Larson, with his superb narrative skills, weaves together the parallel tales - featuring the historical figures noted above - that propel Thunderstruck toward 'a relentlessly suspenseful meeting on the waters of the North Atlantic.' A dark and grisly story of love and murder, a story of indefatigable inventive genius, and a story of relentless pursuit, Thunderstruck documents the curious and complex ways in which dissimilar and unconnected people are paradoxically united and divided by time, technology, and crime.
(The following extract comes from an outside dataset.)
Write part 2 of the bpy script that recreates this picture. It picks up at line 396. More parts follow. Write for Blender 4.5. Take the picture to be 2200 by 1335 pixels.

Erik Larson is the author of five books, including the particularly noteworthy Isaac's Storm and The Devil in the White City. Here, in what is his best outing yet, Larson deploys a colorful cast of fascinating characters within his spell-binding prose as he chronicles one of history's most intriguing intersections of scientific ingenuity, steadfast commitment to duty, and blood-curdling murder. Thunderstruck reads like an Edgar Award winning murder mystery, but it proves the old adage that truth is indeed stranger than fiction. Read it and you'll not soon forget this narrative in which two men figure prominently: Crippen, 'a mild mannered murderer who, as Raymond Chandler wrote in a letter to a friend, 'You can't help liking,'' and the genius Marconi 'whose obsessive quest to invent and perfect the perfect wireless would eventually change the world.' Don't miss the opportunity to read Thunderstruck and discover for yourself how and why Marconi - strange as it may seem - became Crippen's worst nightmare!